DIRECTIONS FOR THIS TASK:
Find every line of the listing below where "ptsL" appears, and copy it.

· · ·

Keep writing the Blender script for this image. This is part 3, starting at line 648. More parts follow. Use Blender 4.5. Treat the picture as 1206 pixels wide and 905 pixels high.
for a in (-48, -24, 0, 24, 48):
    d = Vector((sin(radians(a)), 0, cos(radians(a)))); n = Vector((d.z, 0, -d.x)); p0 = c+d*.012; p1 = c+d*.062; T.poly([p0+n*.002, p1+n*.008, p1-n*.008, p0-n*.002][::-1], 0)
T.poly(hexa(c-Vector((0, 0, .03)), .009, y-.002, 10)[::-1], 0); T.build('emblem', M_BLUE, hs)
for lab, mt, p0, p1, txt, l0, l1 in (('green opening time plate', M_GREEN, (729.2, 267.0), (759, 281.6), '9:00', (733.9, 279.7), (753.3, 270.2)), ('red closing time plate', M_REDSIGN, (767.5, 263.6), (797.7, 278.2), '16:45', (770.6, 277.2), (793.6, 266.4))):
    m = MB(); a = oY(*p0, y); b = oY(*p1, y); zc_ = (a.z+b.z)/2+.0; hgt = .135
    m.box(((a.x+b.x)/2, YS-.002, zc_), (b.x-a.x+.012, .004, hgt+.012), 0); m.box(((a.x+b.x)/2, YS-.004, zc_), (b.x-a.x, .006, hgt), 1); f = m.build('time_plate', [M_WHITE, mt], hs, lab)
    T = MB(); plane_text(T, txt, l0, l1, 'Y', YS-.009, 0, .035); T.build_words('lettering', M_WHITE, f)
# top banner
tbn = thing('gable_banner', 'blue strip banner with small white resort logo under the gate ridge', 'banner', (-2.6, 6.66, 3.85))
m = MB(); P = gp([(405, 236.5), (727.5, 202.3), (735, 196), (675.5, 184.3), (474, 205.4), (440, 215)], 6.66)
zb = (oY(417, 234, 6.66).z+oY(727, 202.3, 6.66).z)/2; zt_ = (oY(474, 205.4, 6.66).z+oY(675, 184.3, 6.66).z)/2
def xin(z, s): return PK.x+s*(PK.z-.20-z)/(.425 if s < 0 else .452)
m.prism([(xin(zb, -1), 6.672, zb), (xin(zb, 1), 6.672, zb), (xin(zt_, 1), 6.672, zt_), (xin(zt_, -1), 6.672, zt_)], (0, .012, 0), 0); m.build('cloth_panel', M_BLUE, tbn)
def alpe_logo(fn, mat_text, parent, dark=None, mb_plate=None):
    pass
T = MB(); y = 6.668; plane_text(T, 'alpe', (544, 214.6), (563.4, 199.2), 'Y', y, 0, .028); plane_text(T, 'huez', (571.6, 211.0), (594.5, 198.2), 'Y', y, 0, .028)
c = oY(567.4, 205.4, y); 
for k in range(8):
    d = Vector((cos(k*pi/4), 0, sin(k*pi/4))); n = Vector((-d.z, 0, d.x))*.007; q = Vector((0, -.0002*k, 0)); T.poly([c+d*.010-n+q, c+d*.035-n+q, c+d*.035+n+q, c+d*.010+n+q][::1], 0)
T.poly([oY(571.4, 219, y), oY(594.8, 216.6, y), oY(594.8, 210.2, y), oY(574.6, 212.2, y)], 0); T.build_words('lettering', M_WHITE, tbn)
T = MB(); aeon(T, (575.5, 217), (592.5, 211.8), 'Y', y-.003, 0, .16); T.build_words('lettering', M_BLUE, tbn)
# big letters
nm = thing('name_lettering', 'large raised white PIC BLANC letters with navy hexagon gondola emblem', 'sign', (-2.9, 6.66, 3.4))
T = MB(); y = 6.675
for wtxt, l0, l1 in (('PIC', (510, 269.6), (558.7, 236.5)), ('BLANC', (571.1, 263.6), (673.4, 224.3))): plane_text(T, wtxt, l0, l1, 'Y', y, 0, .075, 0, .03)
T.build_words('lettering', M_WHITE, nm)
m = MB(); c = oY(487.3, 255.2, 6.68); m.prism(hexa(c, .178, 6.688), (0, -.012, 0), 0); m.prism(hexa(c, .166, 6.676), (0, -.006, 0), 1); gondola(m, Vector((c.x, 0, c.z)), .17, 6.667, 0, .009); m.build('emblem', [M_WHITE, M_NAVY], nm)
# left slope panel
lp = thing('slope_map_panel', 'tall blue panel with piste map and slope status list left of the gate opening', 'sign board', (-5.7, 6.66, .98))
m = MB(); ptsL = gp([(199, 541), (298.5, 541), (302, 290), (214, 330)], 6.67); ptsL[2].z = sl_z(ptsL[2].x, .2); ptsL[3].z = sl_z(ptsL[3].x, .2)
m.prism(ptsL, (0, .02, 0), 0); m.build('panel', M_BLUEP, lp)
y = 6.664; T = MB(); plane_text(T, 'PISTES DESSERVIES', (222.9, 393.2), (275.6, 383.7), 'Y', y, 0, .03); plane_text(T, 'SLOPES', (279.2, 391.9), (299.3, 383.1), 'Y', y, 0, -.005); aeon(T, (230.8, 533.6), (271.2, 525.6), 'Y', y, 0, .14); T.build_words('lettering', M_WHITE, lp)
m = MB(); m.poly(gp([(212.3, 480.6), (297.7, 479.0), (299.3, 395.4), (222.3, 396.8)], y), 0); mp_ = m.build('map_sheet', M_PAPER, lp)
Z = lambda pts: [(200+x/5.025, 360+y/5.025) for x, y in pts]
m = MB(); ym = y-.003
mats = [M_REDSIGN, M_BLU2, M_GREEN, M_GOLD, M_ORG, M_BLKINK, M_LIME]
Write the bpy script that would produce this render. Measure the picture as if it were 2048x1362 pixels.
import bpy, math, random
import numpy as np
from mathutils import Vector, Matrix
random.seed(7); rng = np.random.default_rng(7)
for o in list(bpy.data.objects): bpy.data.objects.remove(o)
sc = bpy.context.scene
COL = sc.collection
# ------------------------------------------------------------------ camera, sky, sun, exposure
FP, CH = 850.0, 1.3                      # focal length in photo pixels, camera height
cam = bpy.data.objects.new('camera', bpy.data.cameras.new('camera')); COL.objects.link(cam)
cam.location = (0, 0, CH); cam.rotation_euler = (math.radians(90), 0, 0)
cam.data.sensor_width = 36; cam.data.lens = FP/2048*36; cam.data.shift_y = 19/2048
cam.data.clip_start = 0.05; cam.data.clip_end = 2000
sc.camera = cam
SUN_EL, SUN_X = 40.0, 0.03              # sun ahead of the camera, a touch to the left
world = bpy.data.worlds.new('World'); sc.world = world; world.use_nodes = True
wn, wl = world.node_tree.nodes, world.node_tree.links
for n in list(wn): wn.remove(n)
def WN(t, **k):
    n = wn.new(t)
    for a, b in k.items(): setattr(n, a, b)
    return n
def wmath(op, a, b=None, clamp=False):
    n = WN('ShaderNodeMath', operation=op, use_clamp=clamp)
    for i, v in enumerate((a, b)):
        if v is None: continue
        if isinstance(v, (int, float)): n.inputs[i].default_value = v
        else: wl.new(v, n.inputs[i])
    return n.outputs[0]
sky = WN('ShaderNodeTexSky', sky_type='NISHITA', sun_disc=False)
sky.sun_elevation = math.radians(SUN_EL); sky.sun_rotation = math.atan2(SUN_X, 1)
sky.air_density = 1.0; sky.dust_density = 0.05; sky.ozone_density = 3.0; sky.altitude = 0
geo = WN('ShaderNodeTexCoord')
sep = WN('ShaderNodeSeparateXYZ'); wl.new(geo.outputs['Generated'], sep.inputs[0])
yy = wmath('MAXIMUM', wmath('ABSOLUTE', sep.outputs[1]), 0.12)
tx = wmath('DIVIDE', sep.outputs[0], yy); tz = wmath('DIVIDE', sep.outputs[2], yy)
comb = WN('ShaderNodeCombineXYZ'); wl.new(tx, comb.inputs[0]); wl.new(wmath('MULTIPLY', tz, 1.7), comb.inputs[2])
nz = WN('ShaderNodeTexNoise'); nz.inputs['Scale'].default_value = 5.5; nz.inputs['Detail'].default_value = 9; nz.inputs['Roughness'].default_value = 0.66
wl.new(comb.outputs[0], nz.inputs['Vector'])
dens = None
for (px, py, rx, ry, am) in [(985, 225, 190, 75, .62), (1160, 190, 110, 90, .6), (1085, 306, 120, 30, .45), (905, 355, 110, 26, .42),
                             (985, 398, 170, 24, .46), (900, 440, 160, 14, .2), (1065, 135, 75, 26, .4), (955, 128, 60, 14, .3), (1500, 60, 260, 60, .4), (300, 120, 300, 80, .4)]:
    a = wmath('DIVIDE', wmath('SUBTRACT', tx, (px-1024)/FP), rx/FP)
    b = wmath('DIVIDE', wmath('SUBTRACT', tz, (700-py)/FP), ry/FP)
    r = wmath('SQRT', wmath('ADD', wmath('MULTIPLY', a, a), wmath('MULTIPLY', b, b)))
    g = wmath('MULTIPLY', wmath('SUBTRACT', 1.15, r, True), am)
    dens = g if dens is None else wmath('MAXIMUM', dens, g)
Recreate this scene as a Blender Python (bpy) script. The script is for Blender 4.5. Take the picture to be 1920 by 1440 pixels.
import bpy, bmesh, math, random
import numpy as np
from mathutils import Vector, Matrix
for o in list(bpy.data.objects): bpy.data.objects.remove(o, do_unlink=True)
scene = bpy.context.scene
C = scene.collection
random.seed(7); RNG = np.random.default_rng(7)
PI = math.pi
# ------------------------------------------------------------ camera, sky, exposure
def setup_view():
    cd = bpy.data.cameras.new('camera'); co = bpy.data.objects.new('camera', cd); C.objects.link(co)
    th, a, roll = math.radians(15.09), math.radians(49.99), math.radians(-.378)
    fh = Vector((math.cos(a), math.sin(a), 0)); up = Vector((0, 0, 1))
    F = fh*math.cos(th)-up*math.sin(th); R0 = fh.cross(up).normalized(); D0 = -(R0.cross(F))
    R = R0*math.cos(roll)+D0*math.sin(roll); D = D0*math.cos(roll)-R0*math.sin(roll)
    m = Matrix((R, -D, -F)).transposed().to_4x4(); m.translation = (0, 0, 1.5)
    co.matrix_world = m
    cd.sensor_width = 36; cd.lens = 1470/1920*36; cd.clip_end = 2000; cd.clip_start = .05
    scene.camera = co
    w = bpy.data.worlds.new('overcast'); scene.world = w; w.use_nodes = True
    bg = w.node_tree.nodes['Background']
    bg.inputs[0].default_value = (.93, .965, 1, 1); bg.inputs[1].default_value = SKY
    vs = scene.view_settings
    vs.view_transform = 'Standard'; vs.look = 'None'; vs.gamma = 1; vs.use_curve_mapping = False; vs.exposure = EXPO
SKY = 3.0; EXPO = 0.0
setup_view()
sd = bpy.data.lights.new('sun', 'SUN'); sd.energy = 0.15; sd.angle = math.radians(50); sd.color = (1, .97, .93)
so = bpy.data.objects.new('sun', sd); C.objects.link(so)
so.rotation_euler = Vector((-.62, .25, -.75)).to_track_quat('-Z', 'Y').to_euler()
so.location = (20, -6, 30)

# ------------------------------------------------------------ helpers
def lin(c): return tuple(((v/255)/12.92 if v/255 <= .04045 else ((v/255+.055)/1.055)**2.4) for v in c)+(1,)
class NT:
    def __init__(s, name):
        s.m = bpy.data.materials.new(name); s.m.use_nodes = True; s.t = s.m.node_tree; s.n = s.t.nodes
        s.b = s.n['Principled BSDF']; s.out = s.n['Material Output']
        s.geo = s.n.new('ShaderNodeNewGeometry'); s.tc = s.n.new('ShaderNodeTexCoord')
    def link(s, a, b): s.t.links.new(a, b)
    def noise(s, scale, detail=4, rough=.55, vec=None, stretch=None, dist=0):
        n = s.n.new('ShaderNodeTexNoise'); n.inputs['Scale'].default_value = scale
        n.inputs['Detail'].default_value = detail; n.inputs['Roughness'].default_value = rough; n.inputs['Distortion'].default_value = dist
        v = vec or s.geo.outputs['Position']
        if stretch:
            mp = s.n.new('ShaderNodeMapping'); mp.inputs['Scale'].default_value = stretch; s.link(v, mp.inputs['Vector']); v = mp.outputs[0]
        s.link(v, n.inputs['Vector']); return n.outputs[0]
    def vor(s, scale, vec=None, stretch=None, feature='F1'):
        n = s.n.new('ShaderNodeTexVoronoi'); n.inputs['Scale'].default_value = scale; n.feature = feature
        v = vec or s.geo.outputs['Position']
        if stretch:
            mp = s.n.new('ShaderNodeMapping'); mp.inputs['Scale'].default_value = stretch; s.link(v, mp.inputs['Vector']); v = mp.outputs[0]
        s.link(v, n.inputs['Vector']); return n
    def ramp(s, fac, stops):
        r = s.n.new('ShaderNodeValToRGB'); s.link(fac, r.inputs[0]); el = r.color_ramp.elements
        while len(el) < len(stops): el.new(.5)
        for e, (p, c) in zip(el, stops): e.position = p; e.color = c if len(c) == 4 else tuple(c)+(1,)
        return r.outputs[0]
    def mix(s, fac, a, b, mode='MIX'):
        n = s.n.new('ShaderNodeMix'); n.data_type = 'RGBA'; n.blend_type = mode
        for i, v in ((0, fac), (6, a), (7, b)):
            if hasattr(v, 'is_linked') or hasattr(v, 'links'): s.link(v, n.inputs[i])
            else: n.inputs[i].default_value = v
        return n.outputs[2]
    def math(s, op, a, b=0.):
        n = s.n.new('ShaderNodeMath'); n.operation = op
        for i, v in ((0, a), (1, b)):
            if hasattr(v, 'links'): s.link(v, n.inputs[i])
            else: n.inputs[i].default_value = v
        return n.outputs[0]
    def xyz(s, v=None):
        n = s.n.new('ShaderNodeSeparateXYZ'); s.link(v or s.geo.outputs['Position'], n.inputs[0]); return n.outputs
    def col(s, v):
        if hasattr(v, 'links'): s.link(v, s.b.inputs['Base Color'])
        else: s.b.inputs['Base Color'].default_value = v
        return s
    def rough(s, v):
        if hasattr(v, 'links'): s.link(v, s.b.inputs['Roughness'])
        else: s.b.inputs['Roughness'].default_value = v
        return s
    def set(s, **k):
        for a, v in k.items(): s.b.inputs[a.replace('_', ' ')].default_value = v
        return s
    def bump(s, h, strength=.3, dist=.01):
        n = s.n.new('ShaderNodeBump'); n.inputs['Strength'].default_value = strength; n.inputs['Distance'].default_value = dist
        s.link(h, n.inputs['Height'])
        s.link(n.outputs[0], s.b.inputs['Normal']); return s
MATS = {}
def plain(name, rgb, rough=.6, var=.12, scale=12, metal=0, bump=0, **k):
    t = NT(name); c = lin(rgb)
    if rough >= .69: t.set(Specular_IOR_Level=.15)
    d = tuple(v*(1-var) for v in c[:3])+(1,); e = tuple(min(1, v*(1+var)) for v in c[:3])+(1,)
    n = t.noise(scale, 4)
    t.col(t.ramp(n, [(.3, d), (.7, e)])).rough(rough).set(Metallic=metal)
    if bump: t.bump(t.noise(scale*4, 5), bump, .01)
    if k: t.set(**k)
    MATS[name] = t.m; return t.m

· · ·

OUTPUT OF THE EXERCISE:
m = MB(); ptsL = gp([(199, 541), (298.5, 541), (302, 290), (214, 330)], 6.67); ptsL[2].z = sl_z(ptsL[2].x, .2); ptsL[3].z = sl_z(ptsL[3].x, .2)
m.prism(ptsL, (0, .02, 0), 0); m.build('panel', M_BLUEP, lp)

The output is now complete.